Helsinki Nixes Plans for a Guggenheim, Unwilling to Pick Up the Tab for a "Rich, Multinational Foundation"

Helsinki Nixes Plans for a Guggenheim, Unwilling to Pick Up the Tab for a "Rich, Multinational Foundation"
Helsinki, Finland
(Courtesy Sigur D via Flickr)

Looks like Helsinki won't be getting a Guggenheim after all. The city's board has rejected a proposal to build a $185 million branch of the global museum in the Finnish capital, according to Reuters. The project was shot down amid fears that it would be too costly considering the city's economic situation.

When the Guggenheim first proposed constructing a branch in Helsinki last January, it noted that the city had a highly educated population but lacked a significant modern art collection — a gap it could help fill. The Finnish government summarily agreed to pay the Guggenheim $2.5 million to engage in a "feasibility study" for the new museum. The Guggenheim decided to forge ahead after the study was complete, leaving the next vote up to the city council. If the council had approved, the new building would have opened in 2018 at a city-owned site in Helsinki's rapidly developing south harbor.
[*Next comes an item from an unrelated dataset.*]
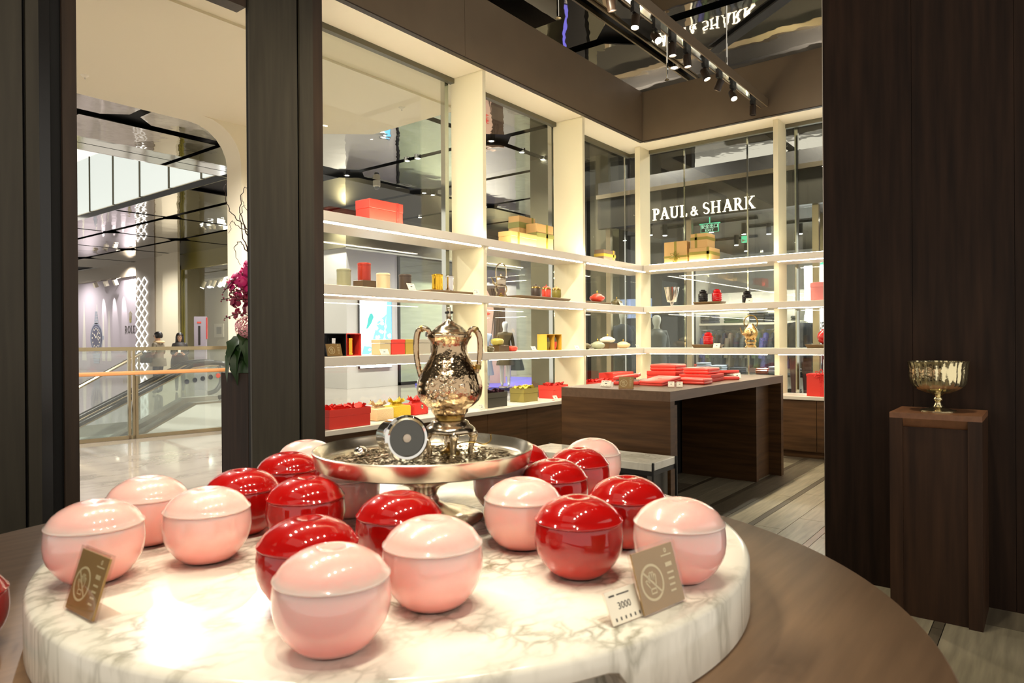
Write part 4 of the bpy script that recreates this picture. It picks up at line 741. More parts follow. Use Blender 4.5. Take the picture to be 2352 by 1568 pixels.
gift('gift_box', 'low red gift box behind the dark counter', 7.42, 7.98, 4.58, .2, z4, .16, 'red', .35, tissue='redfab')
gift('gift_box', 'taller red lidded gift box in the shelf corner behind the counter', 8.05, 8.62, 4.60, .22, z4, .25, 'red', .3)
price_card('white price card at the first fin on the bottom shelf', (5.27, 4.505, z4+.0005), 0, .08, .06); price_card('white price card before the red box on the bottom shelf', (6.60, 4.52, z4+.0005), 0, .08, .06)
# end wall shelves
t = thing('silver_cup', 'tall fluted silver cup on a small foot, end wall second shelf', 'cup', (8.86, 4.13, z2+.001))
obj('cup', lathe([(0, .055), (.03, .055), (.06, .06), (.066, .075), (.1, .25), (.103, .262), (.098, .262), (.06, .085), (0, .08)], 48, cap=False, flute=.012, nf=12), 'silverm', t, ang=60); obj('foot', lathe([(0, 0), (.04, 0), (.04, .006), (.018, .018), (.02, .028), (.026, .036), (.018, .046), (.028, .056), (0, .056)], 24, cap=False), 'silverm', t, ang=60)
def trayy(label, y1, y0, z, h, m='tray'): return tray(label, 8.76-(y1-y0)/2+.1, 8.76+(y1-y0)/2+.1, (y0+y1)/2-.1, .2, z, h, m, pi/2)
def ginger(label, y, z, s, m, group='ribbed square jars on the end wall'):
    t = thing('ribbed_jar', label, 'jar', (8.86, y, z+.0005), .5, group)
    obj('body', join(rbox(s, s, .118, .014, 2, 0, 0, 0), *[rbox(s+.004, s+.004, .010, .004, 1, 0, 0, .02+.026*k) for k in range(4)]), m, t, ang=40)
    l = obj('lid', join(rbox(s*.78, s*.78, .03, .008, 2, 0, 0, .121)), m, t, ang=40); obj('lid_ribs', join(*[xf(cbox(s*.5, .012, .012), (0, s*(.08*k-.16), .152)) for k in range(5)]), m, l, ang=40); obj('neck', rbox(s*.7, s*.7, .008, .002, 1, 0, 0, .116), m, t)
trayy('brown tray under the black and red ribbed jars, second shelf', 3.787, 3.395, z2, .04); ginger('black ribbed square jar on the brown tray', 3.68, z2+.04, .115, 'black'); ginger('red ribbed square jar on the second shelf tray', 3.49, z2+.04, .118, 'redgl')
ginger('black ribbed square jar alone behind a price card', 3.09, z2, .105, 'black'); price_card('white price card before the lone black jar', (8.73, 3.02, z2+.0005), -pi/2, .09, .065)
t = thing('round_hat_box', 'pink round lidded box at the edge of the wood partition', 'box', (8.88, 2.185, z2+.001)); obj('body', lathe([(0, 0), (.128, 0), (.128, .16), (0, .16)], 48, cap=False), 'pinkbox', t); obj('lid', lathe([(0, .161), (.132, .161), (.132, .215), (.128, .218), (0, .218)], 48, cap=False), 'pinkbox', t)
trayy('brown tray under the red ribbed jar, third shelf', 3.81, 3.428, z3, .045); ginger('red ribbed square jar on the third shelf tray', 3.615, z3+.045, .122, 'redgl'); price_card('white price card before the red jar on the third shelf', (8.73, 3.45, z3+.0005), -pi/2, .09, .065)
t = thing('gold_kettle', 'old gilt kettle with hoop handle on a curled stand', 'kettle', (8.88, 3.05, z3+.001), .25)
gm = mat('gilt silver', '#d3b27c', .16, 1, bump=.4, bscale=40)
obj('body', lathe([(0, .10), (.04, .10), (.07, .125), (.088, .17), (.09, .2), (.078, .24), (.055, .27), (.05, .285), (.038, .295), (.036, .31), (0, .312)], 40, cap=False), gm, t, ang=60)
obj('spout', tube(smooth_path([(0, .075, .17), (0, .105, .19), (0, .118, .23), (0, .13, .262)], 4), [.016-.0008*i for i in range(13)], 10), gm, t)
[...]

Last month, a survey published in the Finnish newspaper Helsingin Sanomat revealed that a whopping 75 percent of Helsinki's inhabitants were against the project, which would cost more than $19 million in running costs per year on top of the initial investment of $185 million. Helsinki's local cultural scene has been battling arts cuts all year — the city parliament closed eight local museums this year, and sliced three million euros from the budget of the city's antiquities board.

Reacting to the news, Guggenheim director Richard Armstrong told CultureGrrl in a statement, "We would have liked to develop the idea for the museum one step further, through an international open architectural competition, but as we emphasized from the start, our study had no predetermined outcome. All the same, we remain committed to the possibility of being in Helsinki."

Finnish culture minister Paavo Arhinmaki told Reuters he thought it was inappropriate that Finnish taxpayers, clearly in a tight spot themselves, would end up paying the majority of the construction cost. "It is also worth considering whether Finnish taxpayers should finance a rich, multinational foundation in the first place," he wrote on his blog.